Even setting stability aside, there are mechanical frustrations worth flagging.
Placing objects precisely is fiddly; if something isn't positioned exactly right, it snaps back to its original location without any clear feedback about what went wrong or how close you were. A small sound cue or a visual highlight when a placement is correct would make a real difference to the experience.
There's also one puzzle involving barrels that requires physically walking Aarik into them to push them out of the way, with no animation or prompt to suggest that's what you're supposed to do. It stands out as inconsistent with the rest of the game's interaction design and can leave you scratching your head longer than the puzzle itself warrants.
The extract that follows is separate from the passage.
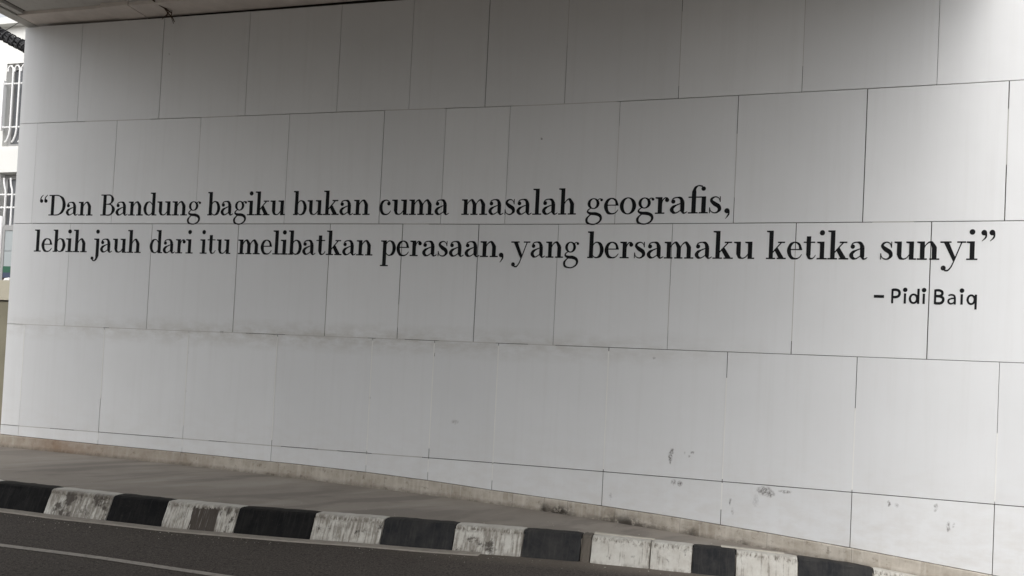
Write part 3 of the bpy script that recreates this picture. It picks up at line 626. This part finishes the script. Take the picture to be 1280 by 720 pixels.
G = {
 'l': (.58, [stem(.17, 0, ASC), foots(0, .58), flag(0, .2, ASC)]),
 'i': (.58, [stem(.17), foots(0, .58), flag(0, .2), ball(.28, 1.50, .15)]),
 'k': (1.18, [stem(.16, 0, ASC), foots(0, .55), flag(0, .2, ASC), stroke([(.37, .36), (.63, .66), (.90, .96)], .07), foots(.68, 1.10, 1-HL), poly((.47, .54), (.64, .71), (1.10, .0), (.78, .0)), foots(.64, 1.18)]),
 'h': (1.14, [stem(.15, 0, ASC), foots(0, .52), flag(0, .2, ASC), arch(.39, .36), stem(.75, 0, .70), foots(.62, 1.14)]),
 'n': (1.20, [stem(.16), foots(0, .54), flag(0, .2), arch(.40, .40), stem(.80, 0, .70), foots(.67, 1.20)]),
 'm': (1.78, [stem(.15), foots(0, .51), flag(0, .2), arch(.39, .36), stem(.75, 0, .70), foots(.62, 1.11), arch(.99, .36), stem(1.35, 0, .70), foots(1.22, 1.76)]),
 'u': (1.20, [stem(.15, .26, 1), flag(0, .2), stroke([(.27, .33), (.33, .12), (.50, .04), (.68, .10), (.84, .30)], [ST, .18, .08, .06, .05]), stem(.81), flag(.64, .85), foots(1.0, 1.19)]),
 'a': (1.04, [ball(.20, .72, .125), stroke([(.12, .76), (.2, .90), (.42, .965), (.64, .9), (.74, .66)], [.05, .07, .07, .17, ST]), rect(.62, .86, .16, .68), stroke([(.74, .20), (.80, .055), (.90, .04), (1.03, .12)], [ST, .13, .07, .04]),
              stroke([(.66, .61), (.42, .52), (.2, .39), (.13, .23), (.22, .08), (.40, .05), (.64, .20)], [.05, .08, .17, .23, .17, .07, .05])]),
 'e': (.94, [stroke([(.88, .28), (.74, .10), (.52, .03), (.26, .12), (.13, .48), (.22, .82), (.47, .965), (.72, .84), (.81, .56)], [.04, .06, .09, .18, .24, .17, .07, .13, .17]), rect(.16, .90, .52, .585)]),
 'c': (.90, [stroke([(.86, .28), (.72, .10), (.51, .03), (.26, .12), (.13, .48), (.22, .82), (.47, .965), (.68, .90), (.78, .76)], [.04, .06, .09, .18, .24, .17, .07, .07, .06]), ball(.70, .74, .125)]),
 'o': (.99, [ring(.495, .5, .495, .52, .235, .065)]),
 's': (.76, [stroke([(.64, .68), (.57, .88), (.38, .965), (.18, .87), (.16, .72), (.35, .55), (.55, .42), (.62, .24), (.50, .07), (.32, .03), (.13, .13), (.06, .34)], [.04, .05, .07, .13, .18, .24, .24, .20, .10, .07, .05, .04]), rect(.62, .67, .66, .99), rect(.035, .085, .01, .35)]),
 'r': (.82, [stem(.16), foots(0, .56), flag(0, .2), stroke([(.38, .62), (.45, .84), (.58, .95), (.72, .93)], [.05, .06, .07, .09]), ball(.69, .82, .125)]),
 'b': (1.06, [stem(.13, 0, ASC), flag(0, .2, ASC), stroke(*BOWL), poly((.02, 0), (.2, 0), (.2, HL), (.02, HL))]),
 'd': (1.09, [stem(.70, 0, ASC), flag(.54, .75, ASC), stroke([(1.06-x, y) for x, y in BOWL[0]], BOWL[1]), foots(.92, 1.09)]),
 'p': (1.08, [stem(.15, -.68, 1), flag(0, .2), foots(0, .56, -.68), stroke([(x+.03, y) for x, y in BOWL[0]], BOWL[1])]),
 'g': (1.06, [ring(.46, .66, .37, .335, .185, .065), stroke([(.70, .84), (.80, .94), (.92, .95)], [.06, .055, .06]), ball(.95, .88, .085),
              stroke([(.30, .38), (.15, .27), (.13, .14), (.32, .055), (.62, .035), (.86, -.06), (.95, -.24), (.86, -.45), (.60, -.59), (.34, -.59), (.12, -.50), (.07, -.30), (.18, -.12), (.34, -.0)], [.05, .08, .12, .18, .20, .19, .15, .10, .08, .09, .14, .15, .09, .05])]),
 'j': (.72, [stem(.40, -.28, 1), flag(.22, .44), ball(.50, 1.50, .15), stroke([(.52, -.22), (.46, -.46), (.30, -.60), (.14, -.54)], [ST, .15, .08, .10]), ball(.12, -.42, .12)]),
 't': (.74, [stem(.17, .24, 1.30), rect(.0, .66, .93, 1.0), stroke([(.29, .30), (.34, .09), (.48, .04), (.62, .11), (.70, .25)], [ST, .16, .08, .05, .04])]),
 'y': (1.34, [poly((.15, 1), (.43, 1), (.82, .10), (.70, -.09)), stroke([(1.13, .97), (.93, .45), (.72, -.10), (.58, -.40), (.42, -.57), (.24, -.56)], [.07, .065, .065, .07, .09, .10]), ball(.19, -.44, .135), rect(0, .58, 1-HL, 1), rect(.88, 1.34, 1-HL, 1)]),
 'F': (1.14, [stem(.19, 0, 1.30), foots(0, .56), stroke([(.31, 1.24), (.37, 1.50), (.56, 1.64), (.80, 1.59)], [ST, .15, .07, .09]), ball(.85, 1.46, .13), rect(0, .86, .93, 1.0), stem(.76), foots(.62, 1.14)]),
 ',': (.36, [ball(.17, .14, .15), stroke([(.25, .14), (.27, -.06), (.10, -.32)], [.14, .09, .03])]),
 'Q': (.70, [ball(.15, 1.07, .135), stroke([(.07, 1.05), (.10, 1.32), (.28, 1.52)], [.13, .08, .04]), ball(.51, 1.07, .135), stroke([(.43, 1.05), (.46, 1.32), (.64, 1.52)], [.13, .08, .04])]),
 'q': (.78, [ball(.15, 1.46, .15), stroke([(.24, 1.46), (.25, 1.22), (.04, 1.0)], [.13, .09, .03]), ball(.58, 1.46, .15), stroke([(.67, 1.46), (.68, 1.22), (.47, 1.0)], [.13, .09, .03])]),
 'D': (1.44, [stem(.19, 0, 1.52, .26), foots(0, .5), foots(0, .5, 1.52-HL), stroke([(.42, 1.485), (.85, 1.45), (1.18, 1.2), (1.30, .76), (1.18, .32), (.85, .07), (.42, .035)], [.07, .09, .21, .27, .21, .09, .07])]),
 'B': (1.22, [stem(.19, 0, 1.52, .26), foots(0, .5), foots(0, .5, 1.52-HL), stroke([(.42, 1.485), (.80, 1.45), (.97, 1.16), (.80, .87), (.42, .81)], [.07, .10, .23, .09, .06]), stroke([(.42, .81), (.84, .78), (1.07, .43), (.84, .07), (.42, .035)], [.06, .09, .26, .10, .07])]),
}
T = .29
SG = {
 'P': (.94, [rect(0, .21, 0, 1.45), stroke([(.1, 1.36), (.50, 1.36), (.76, 1.24), (.83, 1.0), (.74, .76), (.48, .64), (.1, .64)], T*.9)]),
 'i': (.5, [rect(.13, .35, 0, 1.02), ball(.24, 1.37, .225)]),
 'd': (1.02, [ring(.46, .5, .46, .52, .225, .19), rect(.80, 1.02, 0, 1.50)]),
 'B': (1.05, [rect(0, .21, 0, 1.45), stroke([(.1, 1.36), (.50, 1.36), (.76, 1.22), (.76, .96), (.52, .80), (.1, .79)], T*.85), stroke([(.1, .79), (.56, .78), (.86, .60), (.86, .30), (.62, .10), (.1, .09)], T*.9)]),
 'a': (.90, [stroke([(.10, .86), (.32, .94), (.60, .90), (.72, .66), (.73, 0)], [.14, .17, .18, .20, .20]), stroke([(.70, .60), (.42, .58), (.16, .46), (.12, .24), (.28, .08), (.50, .10), (.72, .26)], [.14, .15, .18, .19, .18, .15, .13])]),
 'q': (1.02, [ring(.46, .5, .46, .52, .225, .19), rect(.80, 1.02, -.45, 1.0)]),
 '-': (1.0, [rect(0, 1.0, .53, .82)]),
}
glyph_mesh = {}
def glyph(table, ch, xs, ys):
    key = (id(table), ch, round(xs, 4), round(ys, 5))
    if key in glyph_mesh: return glyph_mesh[key]
    b = MB()
    for k, (kind, pts) in enumerate(table[ch][1]):
        h = .0022 + k*.00012; base = -.0016
        f = lambda p, z: Vector((p[0]*xs, -z, p[1]*ys))
        if kind == 'P':
            area = sum(p[0]*q[1]-q[0]*p[1] for p, q in zip(pts, pts[1:]+pts[:1]))
            if area < 0: pts = pts[::-1]
            b.face([f(p, h) for p in pts])
            for p, q in zip(pts, pts[1:]+pts[:1]): b.quad(f(p, base), f(q, base), f(q, h), f(p, h))
        else:
            for (l0, r0), (l1, r1) in zip(pts, pts[1:]):
                b.quad(f(r0, h), f(r1, h), f(l1, h), f(l0, h))
                b.quad(f(r0, base), f(r1, base), f(r1, h), f(r0, h)); b.quad(f(l1, base), f(l0, base), f(l0, h), f(l1, h))
    glyph_mesh[key] = b.mesh('letter', M_INK); return glyph_mesh[key]
XH = .134*H*M                       # x-height in metres
def put(table, ch, s, w, c, parent, xh):
    """set one letter with its left edge at s (units) and width w (units), baseline at course level c"""
    p, d, n = wxy(s+w/2); q, _, _ = wxy(s)
    me = glyph(table, ch, w*M/table[ch][0], xh)
    o = bpy.data.objects.new('letter', me); COL.objects.link(o)
    o.parent = parent; dd = d
    o.matrix_world = Matrix(((dd.x, -n.x, 0, 0), (dd.y, -n.y, 0, 0), (0, 0, 1, 0), (0, 0, 0, 1)))
    mw = Matrix.Translation(Vector((p.x*M, p.y*M, cz(c))) - Vector((dd.x, dd.y, 0))*(w*M/2)) @ Matrix(((dd.x, -n.x, 0, 0), (dd.y, -n.y, 0, 0), (0, 0, 1, 0), (0, 0, 0, 1)))
    o.matrix_parent_inverse = Matrix.Identity(4); o.matrix_basis = Matrix.Translation(-Vector(parent.location)) @ mw
    return o
PAIR = {'a': .0}
def word(txt, s0, s1, c, parent, table=G, xh=XH):
    gap = .035
    nat = sum(table[ch][0] for ch in txt) + gap*(len(txt)-1)
    k = (s1-s0)/nat; s = s0
    for ch in txt:
        w = table[ch][0]*k; put(table, ch, s, w, c, parent, xh); s += w + gap*k
def quote_thing(name, label, s, c):
    return empty(name, W(s, .0, c), label, 'lettering')
L1 = quote_thing('painted_quotation', 'long quotation in black serif letters, two lines across the white wall', .6, 1.9)
bpy.context.view_layer.update()
C1, C2, C3 = 2.0785, 1.7215, 1.4005
for t, a, e, c in (('Q', -3.907, -3.80, C1), ('Dan', -3.787, -3.236, C1), ('Bandung', -3.138, -1.94, C1), ('bagiku', -1.866, -.992, C1), ('bukan', -.908, -.098, C1), ('cuma', -.004, .692, C1), ('masalah', .811, 1.879, C1), ('geograFs', 1.967, 3.131, C1), (',', 3.148, 3.200, C1),
                   ('lebih', -3.945, -3.280, C2), ('jauh', -3.225, -2.621, C2), ('dari', -2.518, -2.008, C2), ('itu', -1.925, -1.575, C2), ('melibatkan', -1.492, -.048, C2), ('perasaan', .035, 1.178, C2), (',', 1.186, 1.236, C2), ('yang', 1.300, 1.925, C2), ('bersamaku', 1.996, 3.409, C2), ('ketika', 3.500, 4.274, C2), ('sunyi', 4.362, 5.053, C2), ('q', 5.074, 5.174, C2)):
    word(t, a, e, c, L1)
L2 = quote_thing('painted_attribution', 'small black sans-serif name with round dots below the end of the quotation', 4.7, 1.45)
bpy.context.view_layer.update()
XS = .0735*H*M
k = (5.058-4.459)/(808-178)
for ch, a, e in (('P', 178, 248), ('i', 263, 301), ('d', 310, 390), ('i', 404, 442), ('B', 498, 578), ('a', 595, 664), ('i', 682, 720), ('q', 735, 810)):
    put(SG, ch, 4.459+(a-178)*k, (e-a)*k, C3, L2, XS)
put(SG, '-', 4.332, .074, C3+.0, L2, XS)

# ------------------------------------------------------------------ beyond the wall's left end
def zc(z): return EYE + M*z         # height given in units above the eye
NB = -1.0
bw = empty('boundary_wall', P(-7, NB, rz(-6)), 'low mossy beige boundary wall with pale coping, left of the white wall', 'wall')
bpy.context.view_layer.update()
b = MB(); box(b, -12, -5.0, NB-.16, NB, rz(-6)-.1, zc(.583)-.014); b.build('wall_body', M_BWALL, bw)
for k in range(6):
    b = MB(); box(b, -12+k*1.17, -12+k*1.17+1.16, NB-.2, NB+.03, zc(.583)+.012, zc(.835)); b.build('coping_stone', M_BWALL2, bw)
b = MB(); box(b, -11.99, -5.01, NB-.14, NB-.02, zc(.583)-.014, zc(.583)+.012); b.build('mortar_joint', M_CORE, bw)
b = MB(); random.seed(3)
cpt = P(-5.42, NB-.06, zc(.835))
for k in range(7):
    a0 = 2*math.pi*k/7; r = .055+random.uniform(-.015, .015); a1 = 2*math.pi*(k+1)/7
    p0 = cpt+Vector((math.cos(a0)*.07, math.sin(a0)*.07, 0)); p1 = cpt+Vector((math.cos(a1)*.07, math.sin(a1)*.07, 0)); t = cpt+Vector((.01, 0, .055))
    m0 = (p0+t)/2+Vector((math.cos(a0)*.02, math.sin(a0)*.02, .012)); m1 = (p1+t)/2+Vector((math.cos(a1)*.02, math.sin(a1)*.02, .012))
    b.quad(p0, p1, m1, m0); b.tri(m0, m1, t)
tag(b.build('cement_lump', M_BAR, weld=True), 'small white lump lying on top of the beige boundary wall', 'rubble')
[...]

The time-manipulation mechanic has some control issues on PC as well. The mouse motion required to activate it is touchy and inconsistent; it often registers nothing for a stretch before suddenly snapping through all the action at once, which makes precise use of the ability feel unreliable.
Hitboxes throughout Aarik and the Ruined Kingdom can also be uneven; Aarik's own character model sometimes gets in the way of placing objects correctly, forcing you to rotate the camera just to clear the path for an interaction you should be able to do directly. Even selecting and directing Aarik or robots is not always seamless and may sometimes end up deselecting your selection rather than directing them the way you wish.

This is one of those issues that do not necessarily make the game unplayable,e but can frustrate the player nonetheless.
Outside of the main puzzles, each level hides a collectible crown somewhere in the environment. Finding them is mostly a matter of rotating the camera until they appear, then clicking to collect. Most are fairly visible once you think to look, though a small handful are tucked away more cleverly.
These feed into an achievement system alongside other milestones, pressing pressure switches a cumulative number of times, rotating gears by a total degree count, making plants grow, running a certain distance, and more. It adds a small but welcome layer of extra engagement for anyone who wants to squeeze more out of the experience beyond just reaching the end.
The whole thing runs somewhere between two and three hours. At the price point Aarik and the Ruined Kingdom is at, that's a fair exchange for what the game delivers. It won't push seasoned puzzle fans particularly hard, and if you're going in expecting a meatier, brain-bending challenge, you'll likely find it too light.
But if what you want is something relaxed and charming to work through at your own pace, something that feels good to play without demanding too much, Aarik and the Ruined Kingdom does that comfortably. The gem system gives the puzzles enough variety to stay interesting across the runtime; the visual design is warm and inviting, and the story, quiet as it is, gives you just enough reason to keep pushing forward.